An in-depth discussion with Ed Dancsok, the assistant deputy minister for the Petroleum and Natural Gas Division of the Ministry of Economy made something very clear: fugitive emissions of sour gas are not going to be tolerated any more.
An in-depth discussion with Ed Dancsok, the assistant deputy minister for the Petroleum and Natural Gas Division of the Ministry of Economy made something very clear: fugitive emissions of sour gas are not going to be tolerated any more.
In speaking with the person who is the top bureaucrat in Saskatchewan whose responsibilities are solely the energy sector, he’s got the power to do something about it. And ministry will.
It was particularly telling when he related how a couple of Ministry of the Economy inspectors were recently driving down the highway following a tanker semi and another car. The car kept backing off until the inspectors passed the car and now were directly behind the semi. They soon knew why the first car had backed off, so foul were the H2S emissions. They could barely stand it.
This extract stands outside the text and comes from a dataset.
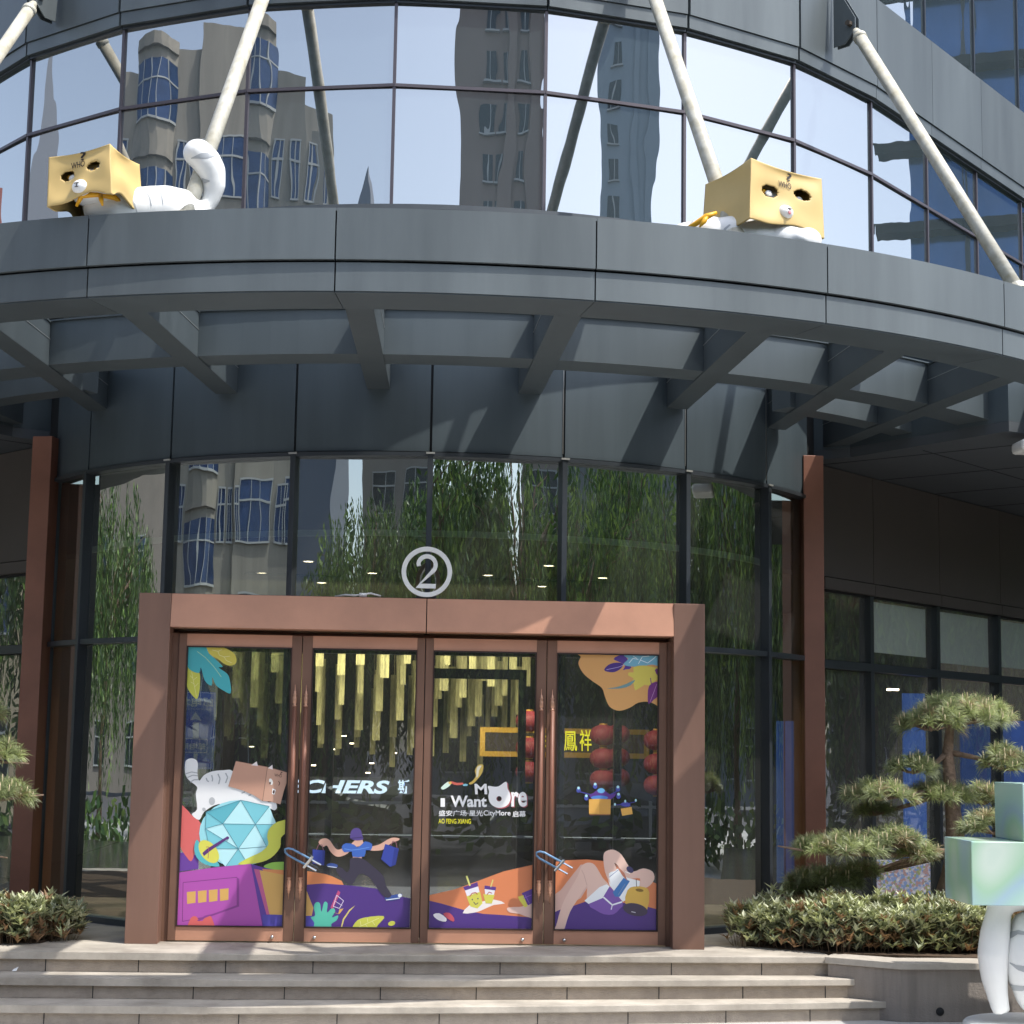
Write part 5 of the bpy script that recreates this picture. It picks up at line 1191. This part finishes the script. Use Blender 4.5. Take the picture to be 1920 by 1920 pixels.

What’s worse has been the horrible record targeted inspections have turned up. Dancsock said, “In 2013 we did full audits, day long, day-and-a-half on a facility, 22 sites, random across southeast Saskatchewan.
“We had 21 failures.”
While some of those failures were from matters as simple as flare stack positioning or weeds, six of those 21 failures were related to sour gas.
In 2014, they targeted 84 high-concentration sour sites in southeast Saskatchewan. Sixty-four failed. Of those, 29 were shut in and told to fix the matter now because the inspector is coming back tomorrow to see if it’s fixed. But 35 were issued a letter from the minister order a suspension until cleared by the ministry. That is much more serious.
Those numbers are abysmal by any standard. It’s not surprising, then, that CBC took this ball and ran with it a few weeks ago.
You can expect to see additional inspectors added soon. Job No. 1? Inspect each and every sour gas facility in the province this year. Ten thousand inspections are expected to take place this year, and their primary focus will be on sour gas.
Our industry is under a microscope each and every day. We have not been able to build a major interprovincial pipeline in Canada since Enbridge’s Alberta Clipper project in 2009 due to that scrutiny. 
Like it or not, social license is now part of the lexicon. It is part of our lives. Every little slip up here and there cumulatively hurts all of us. That’s to say nothing of the physical, and perhaps fatal, effects of sour gas. 
There is no room for this sort of sloppiness, especially when it becomes clear the majority of sites examined have been sloppy.
The inspectors are coming. But they shouldn’t have to, in the sense that a much better job needs to be done with respect to fugitive emissions.
Make no mistake, the assistant deputy minister spending half an hour talking about fugitive emissions to Pipeline News during a major conference was an indication this issue is very important to the government.
And therefore it is now very important to you, if it wasn’t already.